The church leaders know they cannot directly, humbly address the concerns of members and critics who find the official claim of origins of the Book of Abraham highly suspect.  They are now addressing them through a sliding of words that help re-define history, removing references to the source of these issues (the History of Church by Joseph Smith) and claiming that these changes are just minor necessary adjustments needed as the printing masters have aged.

In any case, the church is moving further from Joseph's claims about his "inspired translation" or revelation.

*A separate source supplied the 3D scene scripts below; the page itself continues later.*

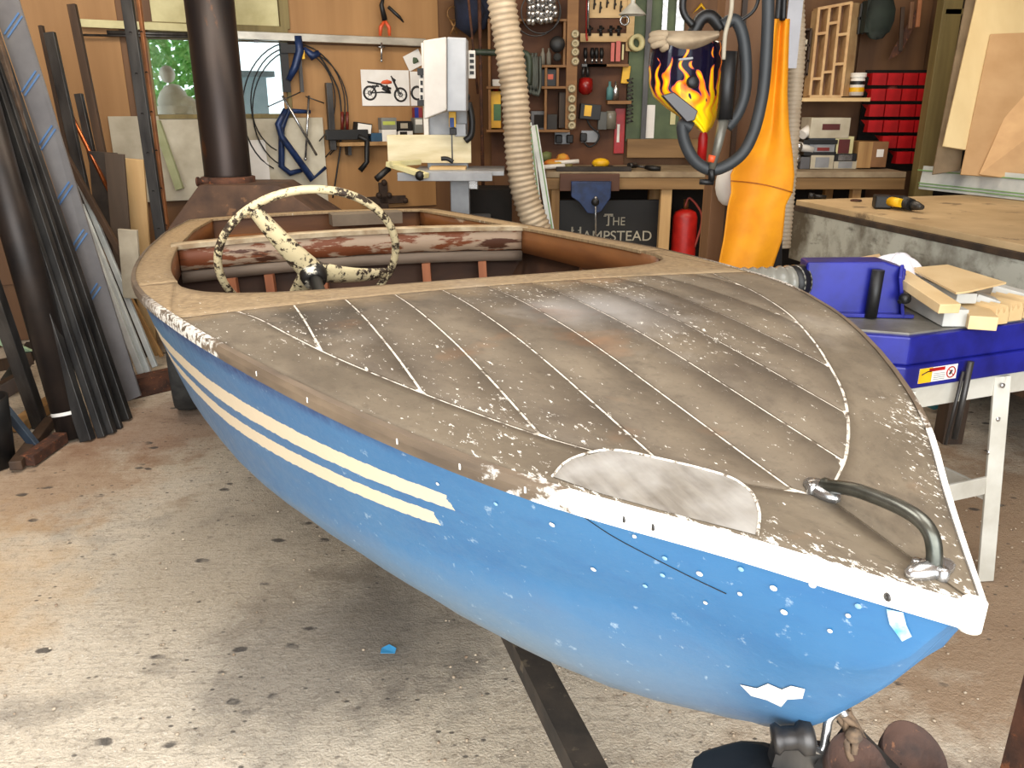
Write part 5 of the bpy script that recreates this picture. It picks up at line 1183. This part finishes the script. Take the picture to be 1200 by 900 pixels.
# torch, cables
bare('torch_cable', MB().tube(smooth_path([MF.at(*p, .10) for p in ((900, -40), (900, 20), (897, 80), (892, 120), (882, 158), (866, 184), (838, 199), (816, 190), (803, 168), (800, 146), (810, 150))], 7), .021, 12), mat('cable_grey', (48, 52, 55), (38, 41, 44), .55), 'thick grey cable looping below the mask beside the apron', 'cable')
bare('torch_cable', MB().tube(smooth_path([MF.at(*p, .05) for p in ((846, 30), (862, 24), (872, 50), (874, 100), (866, 130), (852, 150))], 7), .021, 12), mat('cable_grey', (48, 52, 55)), 'thick dark cable arching from the mask over the post', 'cable')
bare('thin_cable', MB().tube(smooth_path([MF.at(*p, .06) for p in ((893, -30), (886, 8), (868, 24), (850, 30))], 6), .006, 6), blackp, 'thin black lead curving from the top of the post to the mask', 'cable')
bare('thin_cable', MB().tube(smooth_path([MF.at(*p, .06) for p in ((806, -30), (800, 10), (812, 30))], 6), .012, 6), blackp, 'black lead hanging down onto the left of the mask', 'cable')
bare('pale_rope', MB().tube(smooth_path([MF.at(*p, .13) for p in ((858, -30), (857, 12), (850, 40), (848, 70))], 6), .0075, 8), mat('cord_grey', (170, 160, 140)), 'pale cord hanging in front of the mask', 'cord')
tc = thing('welding_torch', 'welding torch with grey nozzle hanging below the mask', 'torch', MF.at(845, 150, .12))
obj('grip', MB().tube([MF.at(*p, .12) for p in ((856, 60), (852, 100), (849, 140))], [.024, .026, .028], 12), blackp, tc)
obj('nozzle', MB().tube([MF.at(*p, .12) for p in ((848, 140), (842, 168), (834, 198))], [.019, .016, .012], 14), mat('nozzle', (128, 126, 116), (100, 98, 90), .4, .4), tc)
obj('nozzle_tip', MB().tube([MF.at(*p, .125) for p in ((835, 182), (833, 190))], [.0135, .0125], 14), orange_p, tc)
obj('end_fitting', MB().tube([MF.at(*p, .12) for p in ((834, 198), (834, 212))], .012, 8).tube([MF.at(*p, .12) for p in ((820, 213), (836, 214))], .010, 8), blackp, tc)
bare('red_bottle', MB().lathe((P(822, 190, 6.25).x, 6.25, bz), [(.001, 0), (.036, 0), (.036, .22), (.018, .27), (.018, .31), (.001, .31)], n=14), red, 'red bottle standing on the back workbench behind the torch', 'bottle')
bare('steel_peg', MB().cyl(P(853, 209, 3.50), P(853, 209, 3.66), .006, 8), steel, 'peg in the post holding the white helmet', 'peg')
cap = thing('hard_hat', 'white helmet with red band hanging behind the orange apron', 'helmet', P(850, 215, 3.5))
obj('dome', MB().ball(P(853, 216, 3.53), (.05, .07, .088), 18), white, cap); obj('red_band', MB().ring(P(858, 214, 3.50), .062, .012, (1, .3, 0), 24, 8), red, cap)
bare('dark_coat', MB().grid(lambda a, b_: P(898 + 22 * b_ - 4 * a, 60 + 270 * a, 3.57 + .03 * math.sin(b_ * 6)), 16, 8, .03, down=(0, 1, 0)), mat('black_cloth', (34, 34, 38), rough=.95), 'black cloth hanging behind the lower edge of the apron', 'cloth')

# ------------------------------------------------------------------ shelves at the right of the back wall
F2 = FY(6.45)
def b2x(name, x0, y0, x1, y1, off, dep, m, label, cat, lm=None, lr=None, tilt=0, group=None): return boxlabel(name, F2, x0, y0, x1, y1, off, dep, m, lm, label, cat, lr, tilt, group)
sf2 = thing('wall_shelf', 'pale wall shelf carrying the plywood tray right of apron', 'shelf', F2.at(975, 118, .1))
obj('board', MB().pbox(F2, 934, 114.5, 1020, 119, -.2, .4), pale, sf2, bevel=.002)
# compartment tray, leaning
tr_ = thing('compartment_tray', 'light plywood tray of ten compartments leaning on the wall shelf', 'tray', F2.at(975, 113, .1))
c00, c10, c11, c01 = (960, 10), (998, 3), (986, 113), (949, 113)
def tq(u, v, off=.12):
    x = (c00[0] * (1 - u) + c10[0] * u) * (1 - v) + (c01[0] * (1 - u) + c11[0] * u) * v; y = (c00[1] * (1 - u) + c10[1] * u) * (1 - v) + (c01[1] * (1 - u) + c11[1] * u) * v
    return F2.at(x, y, off + .08 * v)
bpl = mat('tray_birch', (214, 180, 130), (190, 150, 104), .6, 0, 10)
def tslat(u0, v0, u1, v1, nm, m=bpl): obj(nm, MB().beam(tq(u0, v0) + Vector((0, .06, 0)), tq(u1, v1) + Vector((0, .06, 0)), .018, .12, up=(0, 1, 0)), m, tr_)
for u in (0, .33, .66, 1): tslat(u, 0, u, 1, 'divider')
for v in (0, 1): tslat(0, v, 1, v, 'divider')
for k, vs_ in enumerate(((.29, .80), (.19, .73), (.33, .65))):
    for v in vs_: tslat(k / 3, v, (k + 1) / 3, v, 'divider')
obj('back_panel', MB().slab([tq(0, 0) + Vector((0, .12, 0)), tq(1, 0) + Vector((0, .12, 0)), tq(1, 1) + Vector((0, .12, 0)), tq(0, 1) + Vector((0, .12, 0))], .006), mat('tray_back', (128, 90, 58)), tr_)
obj('side_panel', MB().slab([tq(1.0, 0), F2.at(1007, 4, .0), F2.at(996, 113, .05), tq(1.0, 1)], .01), bpl, tr_)
jq = F2.at(1003, 112, .12)
jr = thing('glue_tub', 'white tub with yellow label beside the plywood tray', 'tub', jq)
js = F2.s(1003, 100, .12)
obj('pot', MB().lathe(jq, [(.001, 0), (8 * js, 0), (8.2 * js, 18 * js), (7.5 * js, 20 * js)], n=18), white, jr); obj('lid', MB().lathe(jq + Vector((0, 0, 20 * js)), [(9 * js, 0), (9 * js, 5 * js), (.001, 5 * js)], n=18), white, jr)
obj('yellow_band', MB().lathe(jq, [(8.35 * js, 4 * js), (8.35 * js, 9 * js)], n=18), yellow, jr); obj('black_band', MB().lathe(jq, [(8.35 * js, 12 * js), (8.35 * js, 16 * js)], n=18), blackp, jr)
# small rack left of the tray
sr_ = thing('small_rack', 'small dark wooden rack between apron and plywood tray', 'rack', F2.at(938, 88, .1))
for y in (33, 52, 70, 86): obj('shelf_board', MB().pbox(F2, 930, y, 949, y + 2.5, 0, .12), tim_dk, sr_)
for x in (930, 947): obj('upright', MB().pbox(F2, x, 33, x + 2, 88, 0, .12), tim_dk, sr_)
b2x('white_box', 933, 46, 946, 59, .02, .1, offw, 'small whitish box in the small dark rack', 'box')
# green bag & hanging tools
bare('green_bag', MB().ball(F2.at(1030, 18, .12), (.11, .08, .16), 14, 0, None, .04).pbox(F2, 1015, 0, 1045, 38, .05, .1), mat('bag_green', (34, 44, 36), (24, 30, 26), .8), 'dark green tool bag hanging right of the plywood tray', 'bag', bevel=.02)
bare('steel_frame_tool', MB().pbox(F2, 1007, 4, 1009, 40, .05, .02).pbox(F2, 1012, 4, 1014, 40, .05, .02).pbox(F2, 1006, 20, 1015, 23, .05, .02), steel, 'narrow steel frame hanging between tray and green bag', 'tool')
for k, (x, y0, y1, m, l) in enumerate([(1075, 0, 32, mat('tool_wood', (170, 110, 70)), 'wooden handle hanging left of the timber door post, right one'), (1066, 2, 34, mat('tool_wood2', (120, 84, 56)), 'thin wooden handle hanging left of the door post, left one'), (1055, 8, 60, tim_dk, 'dark curved tool hanging below the green bag right side')]):
    bare('hand_tool', MB().beam(F2.at(x + 3, y0, .06), F2.at(x, y1, .06), .028, .02, up=(0, 1, 0)), m, l, 'tool', bevel=.004)
bare('hand_saw', MB().slab([F2.at(x, y, .05) for x, y in ((1041, 70), (1046, 58), (1075, 8), (1079, 14), (1056, 62))], .004), rust, 'rusty hand saw hanging on the planked wall', 'saw')
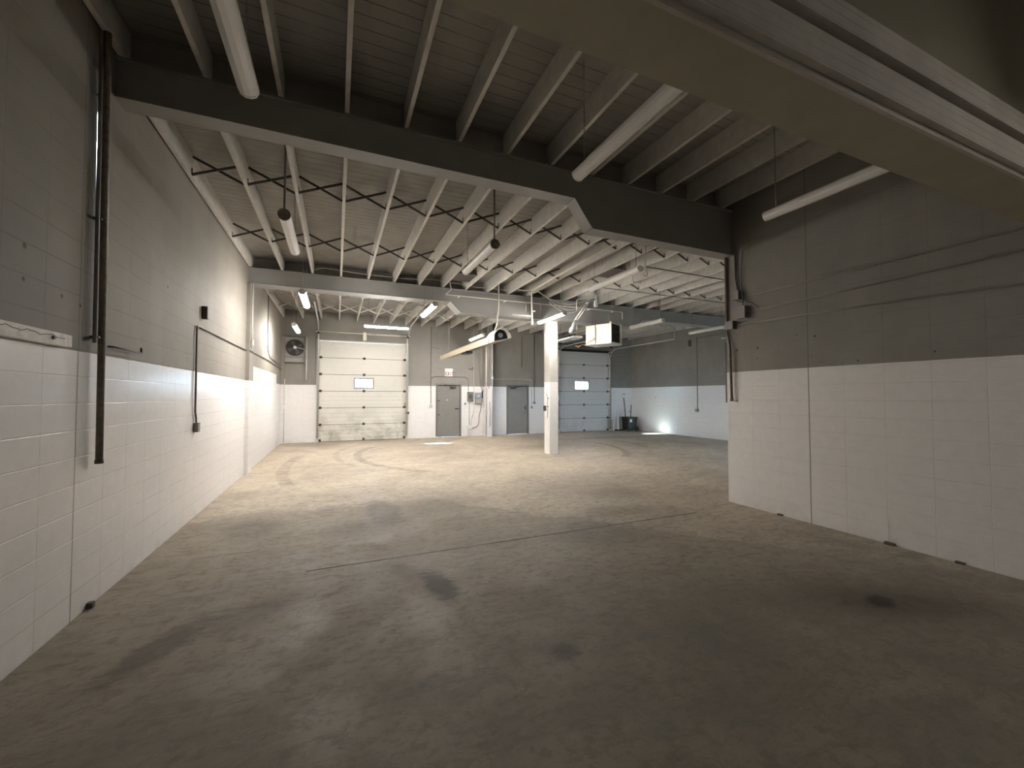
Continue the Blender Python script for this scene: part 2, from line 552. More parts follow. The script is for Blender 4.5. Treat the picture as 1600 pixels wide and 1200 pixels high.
# back wall with four openings
D1 = (-0.60, 2.52, 3.73)     # overhead door left
P1 = (3.78, 4.74, 2.14)      # man door left
P2 = (6.90, 7.86, 2.14)      # man door right
D2 = (9.45, 12.25, 3.80)     # overhead door right
w = MB()
cur = XL - .2
for a, b, h in (D1, P1, P2, D2):
    w.span((cur, YB, 0), (a, YB + .2, TOP))
    w.span((a, YB, h), (b, YB + .2, TOP))
    cur = b
w.span((cur, YB, 0), (XF + .2, YB + .2, TOP))
struct('wall_back', w, mB)
mP = block_wall('pier paint', 'X', 2.09, 0.07, None, joint=0.35)
struct('trim_1', MB().span((5.74, 16.02, 0), (5.98, YB, TOP)), mP)     # pier between the two back doors
struct('trim_2', MB().span((XL, 10.30, 0), (XL + .07, 10.75, 4.14)), mL)   # pilaster under the far beam
struct('trim_3', MB().span((XL, 16.42, 0), (XL + .10, YB, 4.45)), mL)
struct('ground_outside', MB().span((-14, YB + .3, -.25), (26, 46, -.05)), M['asphalt'])
struct('added_yard_ground', MB().span((XR + .45, -24, -.25), (36, YE - .45, -.05)), M['asphalt'])  # unseen ground added to cut sky light rising through the added window


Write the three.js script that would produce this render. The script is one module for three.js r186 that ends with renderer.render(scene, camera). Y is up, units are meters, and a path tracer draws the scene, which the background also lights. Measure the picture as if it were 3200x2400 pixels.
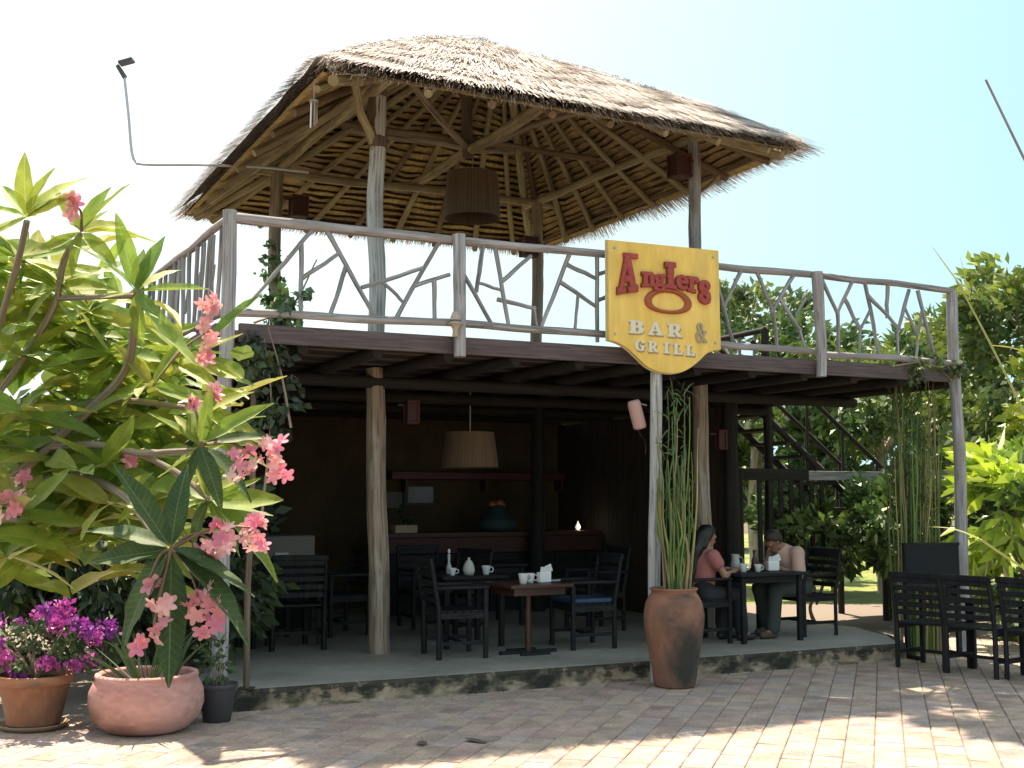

I don't believe they will ever be able to completely remove Joseph Smith from the church, but this goes a long ways toward the beginning of marginalizing him.

My view is that LDS church leaders know that an onslaught of members have serious concerns, which cannot be addressed, mostly surrounding Joseph Smith. However, as is almost always seen in typical con-men modus operandi, they don't admit in humble honesty that Joseph Smith was an arrogant dictating opportunist, but rather try to carefully and slowly alter the equation without admission. They change without really admitting why they change. For as long as they can, they deny deny deny, but if forced, they change the problem without a lot of admission.

The LDS church treats history like a canal boat. 
They can raise the water or lower it at will, allowing
some claims passage and others to be dry-docked.